- **WORK TO COMPLETE**: Reproduce the records below exactly as given.

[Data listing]
# # # # #
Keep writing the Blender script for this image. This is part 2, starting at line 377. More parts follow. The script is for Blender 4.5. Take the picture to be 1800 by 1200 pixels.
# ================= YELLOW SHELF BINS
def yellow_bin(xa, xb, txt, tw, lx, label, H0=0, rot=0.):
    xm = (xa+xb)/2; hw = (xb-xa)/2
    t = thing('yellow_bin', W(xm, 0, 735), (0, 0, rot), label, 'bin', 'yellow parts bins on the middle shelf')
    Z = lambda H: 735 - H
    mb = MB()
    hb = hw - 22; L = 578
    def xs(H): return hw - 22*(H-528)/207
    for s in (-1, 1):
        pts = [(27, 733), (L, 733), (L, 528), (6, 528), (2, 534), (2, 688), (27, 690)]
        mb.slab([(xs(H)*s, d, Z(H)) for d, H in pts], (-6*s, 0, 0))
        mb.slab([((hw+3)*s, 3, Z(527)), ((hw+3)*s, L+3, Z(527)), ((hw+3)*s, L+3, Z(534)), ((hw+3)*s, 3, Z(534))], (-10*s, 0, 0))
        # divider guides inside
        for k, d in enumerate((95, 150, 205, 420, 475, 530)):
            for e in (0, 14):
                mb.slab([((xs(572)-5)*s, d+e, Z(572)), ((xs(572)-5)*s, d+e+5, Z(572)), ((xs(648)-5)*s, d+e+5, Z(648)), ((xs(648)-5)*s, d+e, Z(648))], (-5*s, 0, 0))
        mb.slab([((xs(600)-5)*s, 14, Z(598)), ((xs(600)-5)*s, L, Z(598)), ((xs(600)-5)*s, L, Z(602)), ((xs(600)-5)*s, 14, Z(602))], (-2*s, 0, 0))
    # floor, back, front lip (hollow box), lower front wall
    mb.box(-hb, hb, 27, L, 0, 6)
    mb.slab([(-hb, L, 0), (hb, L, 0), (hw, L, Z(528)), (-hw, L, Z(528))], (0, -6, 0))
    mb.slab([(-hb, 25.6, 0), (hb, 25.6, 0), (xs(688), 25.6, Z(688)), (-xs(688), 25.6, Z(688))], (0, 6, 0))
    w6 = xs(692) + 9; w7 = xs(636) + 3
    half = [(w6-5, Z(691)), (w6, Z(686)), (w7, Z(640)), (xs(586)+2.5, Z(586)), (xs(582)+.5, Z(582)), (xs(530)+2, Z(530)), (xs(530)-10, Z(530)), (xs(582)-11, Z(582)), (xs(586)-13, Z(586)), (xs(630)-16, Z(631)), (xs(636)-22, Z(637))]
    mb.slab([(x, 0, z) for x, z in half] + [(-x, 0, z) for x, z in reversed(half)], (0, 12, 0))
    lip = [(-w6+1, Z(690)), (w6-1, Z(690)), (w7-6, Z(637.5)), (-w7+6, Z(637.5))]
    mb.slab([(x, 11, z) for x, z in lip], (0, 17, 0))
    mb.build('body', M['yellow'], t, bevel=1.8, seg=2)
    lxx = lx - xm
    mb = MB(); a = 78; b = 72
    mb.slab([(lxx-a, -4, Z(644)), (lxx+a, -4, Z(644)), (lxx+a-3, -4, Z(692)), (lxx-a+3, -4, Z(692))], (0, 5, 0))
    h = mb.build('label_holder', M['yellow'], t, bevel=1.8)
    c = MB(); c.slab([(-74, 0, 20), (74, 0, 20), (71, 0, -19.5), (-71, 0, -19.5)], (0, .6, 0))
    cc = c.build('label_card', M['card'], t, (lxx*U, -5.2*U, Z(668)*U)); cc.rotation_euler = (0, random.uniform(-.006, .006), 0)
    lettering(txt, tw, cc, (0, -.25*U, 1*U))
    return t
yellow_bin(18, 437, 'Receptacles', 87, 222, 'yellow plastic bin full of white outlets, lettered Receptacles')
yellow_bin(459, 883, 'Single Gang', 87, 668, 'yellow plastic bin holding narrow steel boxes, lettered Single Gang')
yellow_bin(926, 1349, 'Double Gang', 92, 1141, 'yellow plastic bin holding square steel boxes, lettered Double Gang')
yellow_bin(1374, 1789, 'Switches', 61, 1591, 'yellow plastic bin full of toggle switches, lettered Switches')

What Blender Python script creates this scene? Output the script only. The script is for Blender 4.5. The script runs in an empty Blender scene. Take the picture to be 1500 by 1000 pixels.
# # # # #
- **FULL SOLUTION**:
Keep writing the Blender script for this image. This is part 2, starting at line 377. More parts follow. The script is for Blender 4.5. Take the picture to be 1800 by 1200 pixels.
# ================= YELLOW SHELF BINS
def yellow_bin(xa, xb, txt, tw, lx, label, H0=0, rot=0.):
    xm = (xa+xb)/2; hw = (xb-xa)/2
    t = thing('yellow_bin', W(xm, 0, 735), (0, 0, rot), label, 'bin', 'yellow parts bins on the middle shelf')
    Z = lambda H: 735 - H
    mb = MB()
    hb = hw - 22; L = 578
    def xs(H): return hw - 22*(H-528)/207
    for s in (-1, 1):
        pts = [(27, 733), (L, 733), (L, 528), (6, 528), (2, 534), (2, 688), (27, 690)]
        mb.slab([(xs(H)*s, d, Z(H)) for d, H in pts], (-6*s, 0, 0))
        mb.slab([((hw+3)*s, 3, Z(527)), ((hw+3)*s, L+3, Z(527)), ((hw+3)*s, L+3, Z(534)), ((hw+3)*s, 3, Z(534))], (-10*s, 0, 0))
        # divider guides inside
        for k, d in enumerate((95, 150, 205, 420, 475, 530)):
            for e in (0, 14):
                mb.slab([((xs(572)-5)*s, d+e, Z(572)), ((xs(572)-5)*s, d+e+5, Z(572)), ((xs(648)-5)*s, d+e+5, Z(648)), ((xs(648)-5)*s, d+e, Z(648))], (-5*s, 0, 0))
        mb.slab([((xs(600)-5)*s, 14, Z(598)), ((xs(600)-5)*s, L, Z(598)), ((xs(600)-5)*s, L, Z(602)), ((xs(600)-5)*s, 14, Z(602))], (-2*s, 0, 0))
    # floor, back, front lip (hollow box), lower front wall
    mb.box(-hb, hb, 27, L, 0, 6)
    mb.slab([(-hb, L, 0), (hb, L, 0), (hw, L, Z(528)), (-hw, L, Z(528))], (0, -6, 0))
    mb.slab([(-hb, 25.6, 0), (hb, 25.6, 0), (xs(688), 25.6, Z(688)), (-xs(688), 25.6, Z(688))], (0, 6, 0))
    w6 = xs(692) + 9; w7 = xs(636) + 3
    half = [(w6-5, Z(691)), (w6, Z(686)), (w7, Z(640)), (xs(586)+2.5, Z(586)), (xs(582)+.5, Z(582)), (xs(530)+2, Z(530)), (xs(530)-10, Z(530)), (xs(582)-11, Z(582)), (xs(586)-13, Z(586)), (xs(630)-16, Z(631)), (xs(636)-22, Z(637))]
    mb.slab([(x, 0, z) for x, z in half] + [(-x, 0, z) for x, z in reversed(half)], (0, 12, 0))
    lip = [(-w6+1, Z(690)), (w6-1, Z(690)), (w7-6, Z(637.5)), (-w7+6, Z(637.5))]
    mb.slab([(x, 11, z) for x, z in lip], (0, 17, 0))
    mb.build('body', M['yellow'], t, bevel=1.8, seg=2)
    lxx = lx - xm
    mb = MB(); a = 78; b = 72
    mb.slab([(lxx-a, -4, Z(644)), (lxx+a, -4, Z(644)), (lxx+a-3, -4, Z(692)), (lxx-a+3, -4, Z(692))], (0, 5, 0))
    h = mb.build('label_holder', M['yellow'], t, bevel=1.8)
    c = MB(); c.slab([(-74, 0, 20), (74, 0, 20), (71, 0, -19.5), (-71, 0, -19.5)], (0, .6, 0))
    cc = c.build('label_card', M['card'], t, (lxx*U, -5.2*U, Z(668)*U)); cc.rotation_euler = (0, random.uniform(-.006, .006), 0)
    lettering(txt, tw, cc, (0, -.25*U, 1*U))
    return t
yellow_bin(18, 437, 'Receptacles', 87, 222, 'yellow plastic bin full of white outlets, lettered Receptacles')
yellow_bin(459, 883, 'Single Gang', 87, 668, 'yellow plastic bin holding narrow steel boxes, lettered Single Gang')
yellow_bin(926, 1349, 'Double Gang', 92, 1141, 'yellow plastic bin holding square steel boxes, lettered Double Gang')
yellow_bin(1374, 1789, 'Switches', 61, 1591, 'yellow plastic bin full of toggle switches, lettered Switches')

What Blender Python script creates this scene? Output the script only. The script is for Blender 4.5. The script runs in an empty Blender scene. Take the picture to be 1500 by 1000 pixels.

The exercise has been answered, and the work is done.